If the goal of Western policy is to keep the Islamists out of sight, out of mind, then Hamas is like a jack-in-the-box, periodically jumping out of its confines to general surprise and consternation.
In June 2006, after Israel had led the international community in withholding the Islamist government’s revenues and killed its new police chief,
Hamas dug a tunnel from Gaza into Israel and captured a soldier, Cpl. Gilad Shalit;
In June 2007 it responded to Western efforts to bolster rival forces loyal to Palestinian President Mahmoud Abbas by overrunning their security bases in Gaza;
In January 2008 it broke out of its quarantine by knocking down a seven-mile long wall Israel had built to separate Gaza from Egypt;
In December 2008 it launched a rocket campaign designed to pressure Israel into lifting its punishing blockade of the coastal strip and precipitated the Gaza war.
Each time, whether through military pummeling or political cajoling, the West and its regional allies have strained to wrestle Hamas back into its box.
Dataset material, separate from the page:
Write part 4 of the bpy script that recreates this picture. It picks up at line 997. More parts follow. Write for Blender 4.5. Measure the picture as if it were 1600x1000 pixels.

On August 31, as Israeli Prime Minister Benjamin Netanyahu headed to Washington for a White House dinner with Abbas, an event billed by the Obama administration as the launch of a renewed Israeli-Palestinian peace process, Hamas gunmen shot dead four Jewish settlers near the isolated settlement of Beit Haggai in the West Bank’s southern Hebron hills. A second attack the following night near a settlement northeast of Ramallah underscored the point: Once again, the Islamist faction has forcibly reminded the international community that it can intrude upon the diplomatic sphere from which it is formally proscribed.